燃料不足で給水できず、汚水や海水を飲むガザ住民
数十年前から続く危機
ガザ地区の住民にとって、清潔な水の確保は依然から最も深刻な問題のひとつだった。140平方マイル(約363平方キロメートル)の地域は、地球上でもとくに人口密度が高い場所となっている。
ガザの水源は主に三つ。淡水化施設、イスラエルから購入した水を運ぶパイプライン、地下水をくみ上げる井戸だ。
ガザの水の大半は、エジプトのシナイ半島からイスラエルまで地中海東岸沿いに広がる地下水、沿岸帯水層を水源とする。
海水で塩辛く、未処理の排水や不純物で汚染されているため、約97%は飲用に適さない。
増え続けるガザの人口を賄うため、帯水層は過剰に取水されてきた。

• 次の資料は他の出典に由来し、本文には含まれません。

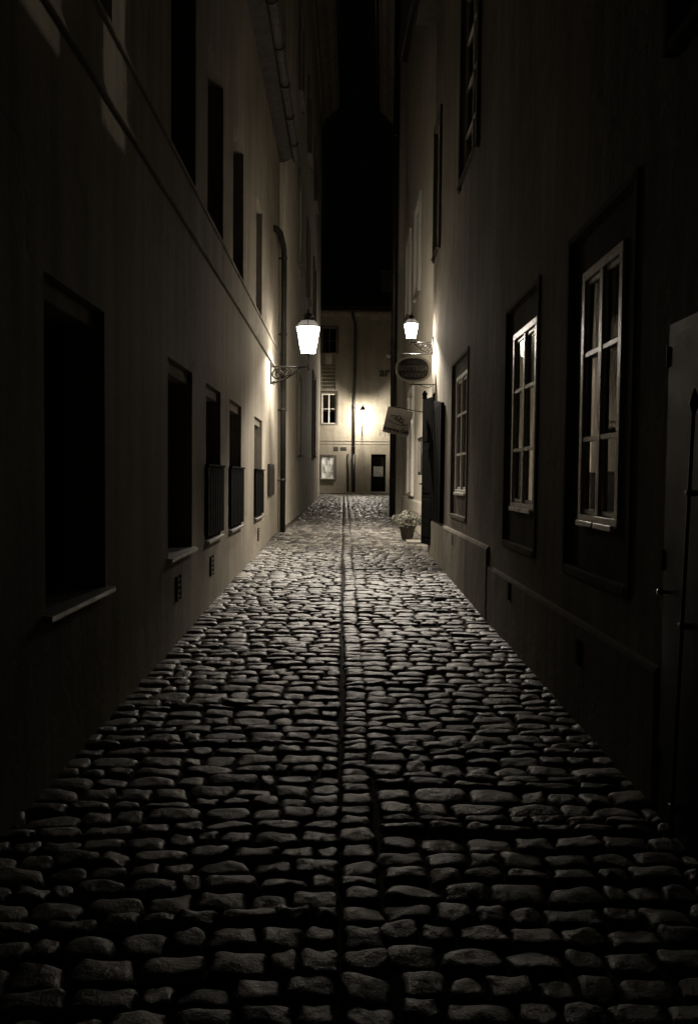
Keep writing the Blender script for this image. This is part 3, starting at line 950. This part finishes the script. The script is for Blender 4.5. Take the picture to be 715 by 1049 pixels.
lantern('street_lantern', 'largest lit lantern, on a scrolled iron bracket beside the left downpipe', (-1.42, 15.6, 3.70), 0.0, .72, .24, .145, .245, .50, M['lamp_near'], 920)
lantern('street_lantern', 'small lit lantern on the right corner above the oval sign', (1.46, 13.45, 3.83), math.pi, .37, .06, .075, .125, .235, M['lamp_small'], 980, True, (.35, .56), .6, 6, .58)
lantern('street_lantern', 'lit lantern on the end house between its downpipe and dark door', (.90, 40.5, 4.02), -math.pi / 2, 1.1, .2, .15, .26, .52, M['lamp_far'], 480, False)
burner('room_lamp', R1.e, (R1.u(4.45), 5.8, 8.7), 520, .05, False)

gb = empty('globe_lamp', (2.16, 40.5, 7.45)); tag(gb, 'unlit pale globe lamp high on the end house near the dark letters', 'lamp')
s = MB(); s.tube([(0, -.001, 0), (0, -.12, .02), (0, -.2, .0), (0, -.22, .06)], .014, 8); s.build('arm', M['iron'], gb, True)
s = MB(); s.lathe([(.01, -.13)] + [(.13 * math.cos(t), .13 * math.sin(t)) for t in np.linspace(-1.3, 1.3, 12)] + [(.01, .13)], (0, -.22, .18), 18); s.build('globe', M['globe'], gb, True)

# ------------------------------------------------------------------ signs
SG = 'signs hanging at the corner with the small lantern'
sg = empty('hanging_sign', (1.46, 13.2, 3.36)); tag(sg, 'dark oval hanging sign with pale rim and three lines of lettering', 'sign', SG)
cx = -.352
def oval(a, c, n=48, p=2.6):
    return [(a * math.copysign(abs(math.cos(t)) ** (2 / p), math.cos(t)), c * math.copysign(abs(math.sin(t)) ** (2 / p), math.sin(t))) for t in np.linspace(0, 2 * math.pi, n, endpoint=False)]
def plate(mb, pts, y0, y1, ox=0, oz=0):
    k = len(pts)
    mb.add([(x + ox, y0, z + oz) for x, z in pts] + [(x + ox, y1, z + oz) for x, z in pts],
           [tuple(range(k)), tuple(range(k, 2 * k))] + [(i, (i + 1) % k, (i + 1) % k + k, i + k) for i in range(k)])
def ring(mb, po, pi_, y0, y1, ox=0, oz=0):
    k = len(po)
    vs = [(x + ox, y, z + oz) for y in (y0, y1) for P in (po, pi_) for x, z in P]
    fs = []
    for i in range(k):
        j = (i + 1) % k
        fs += [(i, j, k + j, k + i), (2 * k + i, 2 * k + j, 3 * k + j, 3 * k + i), (i, j, 2 * k + j, 2 * k + i), (k + i, k + j, 3 * k + j, 3 * k + i)]
    mb.add(vs, fs)
s = MB(); plate(s, oval(.248, .176), -.016, .016, cx); board = s.build('sign_board', M['sign_dark'], sg)
s = MB(); ring(s, oval(.284, .206), oval(.247, .175), -.024, .024, cx); s.build('rim', M['sign_rim'], sg)
for txt, sz, zz, bd in (('ITALY', .068, .108, 0), ('BOTTEGA', .106, .011, .003), ('LAUNDRY', .081, -.097, .001)):
    text_mesh(txt, sz, .004, 'lettering', M['sign_text'], board, Matrix.Translation((cx, -.021, zz)) @ UP, bold=bd)
s = MB()
s.tube([(0, 0, .245), (-.52, 0, .245)], .008, 8); s.tube([(0, 0, -.245), (-.42, 0, -.245)], .008, 8)
s.tube([(cx, 0, .245), (cx, 0, .2)], .007, 8); s.tube([(cx, 0, -.245), (cx, 0, -.2)], .007, 8)
s.tube([(-.02, 0, -.245), (-.1, 0, -.3), (-.2, 0, -.27), (-.25, 0, -.245)], .006, 8)
s.build('hanger', M['iron'], sg, True)

sq = empty('hanging_sign', (1.46, 13.64, 2.72)); tag(sq, 'square pale sign hanging tilted below the oval sign', 'sign', SG)
tilt = Matrix.Translation((-.56, 0, -.18)) @ Matrix.Rotation(R(12.5), 4, 'Y') @ Matrix.Scale(.88, 4)
s = MB(); s.box(-.247, .247, -.012, .012, -.247, .247, .004)
board = s.build('sign_board', M['board'], sq); board.data.transform(tilt)
s = MB()
pts = [(-.17, .07), (-.1, .10), (-.03, .085), (-.08, .05), (-.02, .03), (.05, .075), (.0, .12), (-.04, .06), (.04, .0), (.1, .03), (.05, .08), (.02, .03), (.1, -.02), (.17, -.03), (.2, .0)]
sm = []
for i in range(len(pts) - 1):
    p0, p1, p2, p3 = [Vector(pts[max(0, min(len(pts) - 1, i + k))]) for k in (-1, 0, 1, 2)]
    for t in np.linspace(0, 1, 7)[:-1]:
        q = .5 * ((2 * p1) + (p2 - p0) * t + (2 * p0 - 5 * p1 + 4 * p2 - p3) * t * t + (3 * p1 - p0 - 3 * p2 + p3) * t ** 3)
        sm.append((q.x, -.014, q.y))
s.tube(sm, .008, 6)
s.tube([(-.2, -.014, -.0), (-.08, -.014, -.045), (.04, -.014, -.055), (.12, -.014, -.05)], .006, 6)
fl = s.build('flourish', M['ink'], board); fl.data.transform(tilt)
text_mesh('Suterena Cafe', .088, .003, 'lettering', M['ink'], board, tilt @ Matrix.Translation((0, -.0155, -.165)) @ UP, bold=.004)
s = MB(); s.tube([(0, 0, -.03), (-.25, 0, .0), (-.62, 0, .075)], .007, 8)
for q in (-.2, .2):
    v = tilt @ Vector((q, 0, .247)); s.tube([v, (v.x, 0, v.z + .03)], .005, 6)
s.build('hanger', M['iron'], sq, True)

dc = empty('display_case', (1.65, 16.3, 1.66)); tag(dc, 'dark wall display case half hidden behind the open door leaf', 'display case')
s = MB(); s.box(-.135, -.002, -.3, .3, 0, .72, .008); s.box(-.15, -.0, -.32, .32, .722, .75, .006); s.build('case_body', M['dark_zinc'], dc)
s = MB(); s.box(-.145, -.1355, -.25, .25, .06, .66, .003); s.build('case_pane', M['paper'], dc)
s = MB(); s.box(-.12, -.02, -.311, -.301, .42, .66, .003); s.build('pale_sheet', M['paper'], dc)

# ------------------------------------------------------------------ flowers in a pot
pp = empty('potted_flowers', (1.24, 15.65, g(15.65) + .01)); pp.scale = (1.12, 1.12, 1.12); tag(pp, 'dark pot of pale bushy flowers on the cobbles below the hanging signs', 'plant')
s = MB(); s.lathe([(.085, 0), (.095, .01), (.13, .2), (.142, .2), (.142, .235), (.125, .235), (.12, .2), (.01, .2)], (0, 0, 0), 22); s.build('pot', M['terracotta'], pp, True)
fo, pe = MB(), MB()
for k in range(900):
    th, ph, rr = random.uniform(0, 6.283), random.uniform(-.5, 1.45), random.uniform(.55, 1.0)
    c = Vector((.26 * rr * math.cos(th) * math.cos(ph), .26 * rr * math.sin(th) * math.cos(ph), .33 + .16 * rr * math.sin(ph)))
    c += Vector((random.gauss(0, .015), random.gauss(0, .015), random.gauss(0, .012)))
    nrm = (c - Vector((0, 0, .28))).normalized()
    q = nrm.to_track_quat('Z', 'Y').to_matrix() @ Matrix.Rotation(random.uniform(0, 6.28), 3, 'Z') @ Matrix.Rotation(random.uniform(-.6, .6), 3, 'X')
    if random.random() < .36:
        l, w_ = random.uniform(.05, .09), random.uniform(.014, .024)
        fo.add([c + q @ Vector(p) for p in ((-l / 2, 0, 0), (0, -w_, .008), (l / 2, 0, -.01), (0, w_, .008))], [(0, 1, 2, 3)])
    elif rr > .72:
        r = random.uniform(.018, .03)
        vs = [c + q @ Vector((0, 0, .004))]
        for i in range(10):
            a = i * math.pi / 5; r2 = r * (1 if i % 2 == 0 else .62)
            vs.append(c + q @ Vector((r2 * math.cos(a), r2 * math.sin(a), .012 if i % 2 == 0 else 0)))
        pe.add(vs, [(0, i + 1, (i + 1) % 10 + 1) for i in range(10)])
for k in range(16):
    a = random.uniform(0, 6.28)
    fo.tube([(0.03 * math.cos(a), .03 * math.sin(a), .2), (.1 * math.cos(a), .1 * math.sin(a), .3), (.17 * math.cos(a), .17 * math.sin(a), .36)], .004, 5)
fo.build('foliage', M['leaf'], pp); pe.build('blossom', M['petal'], pp)

# ------------------------------------------------------------------ world, camera, render
w = bpy.data.worlds.new('World'); scene.world = w; w.use_nodes = True
bg = w.node_tree.nodes['Background']
bg.inputs['Color'].default_value = (1.0, .78, .6, 1)
bg.inputs['Strength'].default_value = .0006

cam = bpy.data.cameras.new('camera')
co = bpy.data.objects.new('camera', cam); col.objects.link(co)
pitch, yaw, roll = R(2.4454), R(.40256), .0095
Fw = Vector((math.sin(yaw) * math.cos(pitch), math.cos(yaw) * math.cos(pitch), -math.sin(pitch)))
Rt = Vector((math.cos(yaw), -math.sin(yaw), 0)); Ux = Rt.cross(Fw)
c_, s_ = math.cos(roll), math.sin(roll)
R2_, U2_ = c_ * Rt + s_ * Ux, -s_ * Rt + c_ * Ux
mt = Matrix((R2_, U2_, -Fw)).transposed().to_4x4()
mt.translation = (0, 0, 1.6)
co.matrix_world = mt
cam.sensor_fit = 'AUTO'; cam.sensor_width = 36
cam.lens = 830 / 1049 * 36
cam.clip_end = 1000; cam.clip_start = .05
scene.camera = co

scene.view_settings.view_transform = 'Standard'
scene.view_settings.look = 'None'
scene.view_settings.exposure = 0.0
scene.view_settings.gamma = 1.0
scene.render.engine = 'CYCLES'
cy = scene.cycles
cy.use_denoising = True
cy.max_bounces = 5; cy.diffuse_bounces = 2; cy.glossy_bounces = 3; cy.transparent_max_bounces = 8
cy.sample_clamp_indirect = 4.0
cy.use_adaptive_sampling = False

毎年自然に補充されるよりも2倍以上の量が取水され、淡水レベルは減少し、地中海から海水が侵入している。
気候変動も影響を及ぼしている。海面上昇は地下水の塩分濃度を上げることになる。頻発する猛暑や干ばつといった異常気象もますます激化し、水資源を脅かしている。

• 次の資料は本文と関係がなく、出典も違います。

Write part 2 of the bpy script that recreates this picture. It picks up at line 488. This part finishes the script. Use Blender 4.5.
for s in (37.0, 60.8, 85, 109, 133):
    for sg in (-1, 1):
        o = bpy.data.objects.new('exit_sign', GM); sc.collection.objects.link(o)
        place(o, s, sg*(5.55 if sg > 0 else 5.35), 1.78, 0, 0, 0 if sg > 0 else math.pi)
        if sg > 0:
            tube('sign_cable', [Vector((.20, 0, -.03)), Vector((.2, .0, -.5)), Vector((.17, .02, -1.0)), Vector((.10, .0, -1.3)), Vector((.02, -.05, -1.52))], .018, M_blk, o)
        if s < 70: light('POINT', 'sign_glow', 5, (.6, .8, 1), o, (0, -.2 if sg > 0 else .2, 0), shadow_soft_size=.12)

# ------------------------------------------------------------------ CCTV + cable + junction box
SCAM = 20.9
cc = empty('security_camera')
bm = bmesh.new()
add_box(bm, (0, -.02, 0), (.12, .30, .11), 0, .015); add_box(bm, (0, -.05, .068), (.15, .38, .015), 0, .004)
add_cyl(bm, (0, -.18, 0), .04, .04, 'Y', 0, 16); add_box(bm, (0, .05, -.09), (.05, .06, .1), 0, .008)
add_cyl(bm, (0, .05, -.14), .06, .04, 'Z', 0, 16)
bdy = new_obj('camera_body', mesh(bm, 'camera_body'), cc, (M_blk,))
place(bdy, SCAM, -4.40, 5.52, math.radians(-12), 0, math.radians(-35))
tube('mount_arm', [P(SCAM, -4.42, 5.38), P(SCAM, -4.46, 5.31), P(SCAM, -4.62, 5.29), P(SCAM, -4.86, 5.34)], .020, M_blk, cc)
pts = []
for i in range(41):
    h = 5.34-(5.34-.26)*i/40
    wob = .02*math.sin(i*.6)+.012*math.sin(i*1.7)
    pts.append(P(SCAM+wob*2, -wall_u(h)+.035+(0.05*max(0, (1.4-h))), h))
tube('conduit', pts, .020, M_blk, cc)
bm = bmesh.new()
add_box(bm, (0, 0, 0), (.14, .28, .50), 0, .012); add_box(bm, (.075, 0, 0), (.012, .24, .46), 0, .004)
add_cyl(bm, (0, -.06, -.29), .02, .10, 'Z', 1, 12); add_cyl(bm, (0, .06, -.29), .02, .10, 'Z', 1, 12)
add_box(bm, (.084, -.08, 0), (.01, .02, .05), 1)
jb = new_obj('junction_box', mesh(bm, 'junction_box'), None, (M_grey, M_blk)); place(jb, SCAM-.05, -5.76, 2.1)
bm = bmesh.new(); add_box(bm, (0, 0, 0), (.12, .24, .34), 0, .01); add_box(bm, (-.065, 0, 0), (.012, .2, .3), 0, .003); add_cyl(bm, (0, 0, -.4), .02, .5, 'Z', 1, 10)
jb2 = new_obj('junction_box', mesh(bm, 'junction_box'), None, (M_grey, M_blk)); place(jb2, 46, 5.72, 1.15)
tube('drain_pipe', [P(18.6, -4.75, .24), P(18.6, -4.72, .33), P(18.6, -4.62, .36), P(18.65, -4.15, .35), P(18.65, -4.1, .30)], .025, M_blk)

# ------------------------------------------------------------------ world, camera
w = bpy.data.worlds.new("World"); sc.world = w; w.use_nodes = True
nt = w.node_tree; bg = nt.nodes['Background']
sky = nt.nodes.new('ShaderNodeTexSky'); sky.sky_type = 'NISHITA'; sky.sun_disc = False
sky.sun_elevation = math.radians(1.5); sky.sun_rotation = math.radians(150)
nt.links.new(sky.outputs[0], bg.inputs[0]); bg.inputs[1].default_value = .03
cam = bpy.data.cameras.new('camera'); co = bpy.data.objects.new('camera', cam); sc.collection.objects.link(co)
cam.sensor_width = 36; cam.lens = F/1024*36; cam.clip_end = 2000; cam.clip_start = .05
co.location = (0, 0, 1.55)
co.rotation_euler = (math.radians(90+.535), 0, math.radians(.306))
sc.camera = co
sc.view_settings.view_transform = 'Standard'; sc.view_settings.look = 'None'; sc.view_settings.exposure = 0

イスラエルがガザの水道システムを管理していることも、状況をさらに悪化させているとホール氏は言う。とりわけ問題になるっているのが、ガザ地区への供給が認められる部品だ。
「二重用途」とみなされる物品、つまり軍事目的に転用される可能性のある物品をガザに持ち込むには特別な許可がいる。「ヨルダン川西岸にせよガザにせよ、建設作業は水道インフラの面で極めて困難だ」(ホール氏)
戦争が勃発する以前でさえ、専門家の間では水問題が「将来的に大惨事となる」と予測されていたという。
「屈辱的な扱い」
危機がさらに深刻化する中、ガザの人々には逃げ場がない。水不足は世界各地の紛争地帯で起きているが、現実として大勢がその場をその場を立ち去っているとホール氏は言う。「水が枯渇すれば移動する。ガザ市民にはそれができない」
ガザ地区南部の街ハンユニスにあるUNRWA難民キャンプで生活するハイサム・ハッサーンさんにとって、耐え得られない状況になりつつある。家族の衣服を洗濯することも、子どもの身体を洗うこともできない。水がない上、燃料も「完全に打ち切られた」とハッサーンさんは言った。